Economic growth is a powerful tool for reducing poverty by generating employment and income. Examples of ADB supported pro-poor growth programs include rural electrification programs in Bangladesh and Bhutan. In areas where four out of five people lack power, electricity transforms lives. Irrigation pumps raise crops and incomes, men and women operate electric equipment for fishpond and livestock-rearing schemes and children switch on lights when they do their homework in the evenings.

A second key pillar of ADB's poverty reduction strategy is social development. One such example is ADB's effort to bring education to girls in Pakistan, a country where more than 90 percent of females are illiterate. Education brings multiple benefits. Better-educated women are more empowered, they contribute more to the national economy, and they give children better care and opportunities.

Another pillar of ADB's poverty reduction drive is good governance. The poor suffer most from weak governance, which affects the delivery of public services such as basic health care. Good governance ensures the transparent use of public funds, promotes effective delivery of public services and helps to establish the rule of law, especially the enforcement of contractual and property rights.

The private sector, as the engine for economic activity in generating new business and jobs, is an essential partner in the fight against poverty.
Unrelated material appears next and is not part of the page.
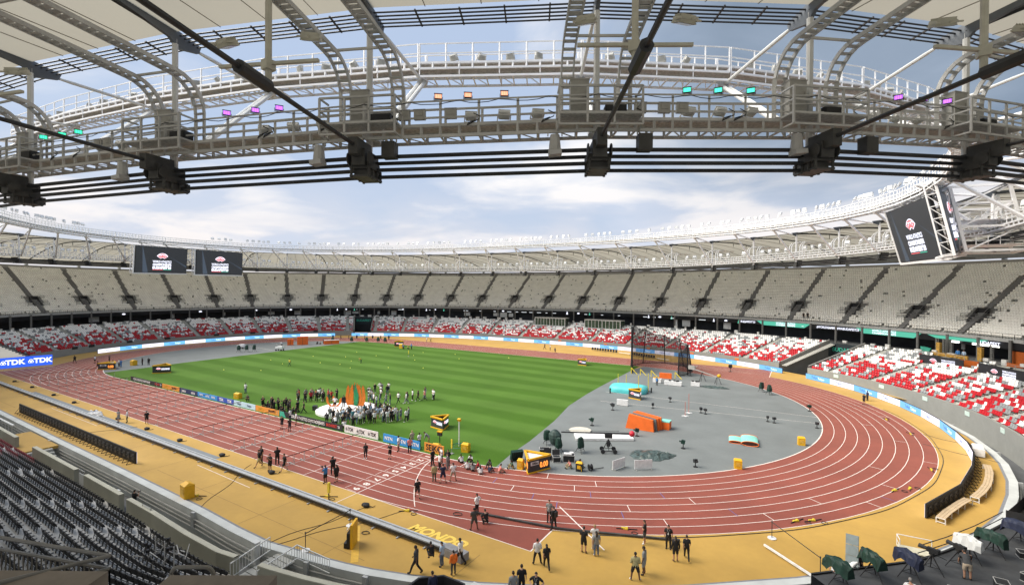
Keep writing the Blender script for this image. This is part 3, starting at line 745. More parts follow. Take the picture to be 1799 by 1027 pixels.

ADB actively promotes an enabling environment for the private sector. One way of encouraging business is to form public sector-private sector partnerships. For example, ADB coordinated a deal between the Philippines government and a private firm to provide drinking water to nearly 68,000 low-income families in metropolitan Manila.

It is also noteworthy that for those bypassed by growth — the most vulnerable groups, including women, children, the elderly, and victims of natural disasters — ADB is preparing a strategic framework for social protection.

The region faces a daunting task and cooperation is essential between governments, international agencies, civil society and the private sector to reconcile agendas and achieve a common vision of eradicating poverty.

Shoji Nishimoto is director of ADB's Strategy and Policy Department.